The crime aspect with me, it was peer pressure wanting to fit in and get the heat off your own back. You’d take drugs because of what you’d gone through, life experiences, using them as an emotional crutch. I used because thinking of the reality of my life gave me the heebie jeebies, there were a lot of issues I couldn’t deal with and it took a lot of years and a lot of mental work to repair.

I’ve done a number of rehabs that didn’t work but this one has worked. It’s looked at my behaviour and how that started, what triggered it off. Everyone has a core fear and that can spiral out of control and you need to work back from your behaviour now to how that developed and understand that fear and knowing that can keep you off the drugs and give you something to work with.

Prison made everything worse, I wanted to fit in and be one of the lads, be accepted and not be seen as disabled. I was born disabled.
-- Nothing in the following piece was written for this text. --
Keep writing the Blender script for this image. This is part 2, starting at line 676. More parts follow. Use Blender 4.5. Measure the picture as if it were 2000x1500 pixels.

There was no rehabilitation, I didn’t deal with any issues in there, it just masked them even more, added more murky layers – layers and layers and layers.

It’s my testimony, my life experience, my ups and downs, the good and the bad and what you gain from life and what you can help prevent in other people’s lives. If you can help one person, help one person get off drugs or keep them out of prison – that’s worth you living your life. People can tell when you are being genuinely empathetic or just doing it for the paycheck and when you can really connect with someone, that’s good. I’ve been through a lot of what these people are going through and I can talk to them.

Isolation leads to depression, lots of people get isolated through drugs and what’s happened to them in life. You can be isolated in so many ways, its not just feeling stuck in a house – one example is when I was depressed bad, I was really isolated. Instead of going to town on road, I’d walk along the canal where no-one could see me. I’d go to the chemist and come back and I wouldn’t eat even though I had food in the cupboards. People could say you were snubbing yourself, but maybe they haven’t been though depression. When you get stuck in depression, you have mental health issues and they’re often one and the same. It can help a bit to get out on a bike when you’re down – get some exercise and release some endorphins.

The bikery is important to me, I’m getting experience that’s useful and I’m somewhere that I feel grounded and focused and am part of a community and can contribute something. I want to be a good role model to my kids and this helps, and I want my wife to be proud of me, you know what I mean. She’s gone through a lot and we’ve gone through a lot together. I’ll be honest there’s some personal gain here as well, but I want to help also because of what I’ve gone through. I don’t want the youth I see going through what I went through, if we can’t support them in getting a better future then what’s the point of anything.

I want to work with young adults in a voluntary role as a mentor and as a paid job work in special needs sports. I was born disabled so I understand what it feels like to be isolated, prevented from doing normal things and I want to work with people and help make them feel like normal human beings, cos they are – you know what I mean?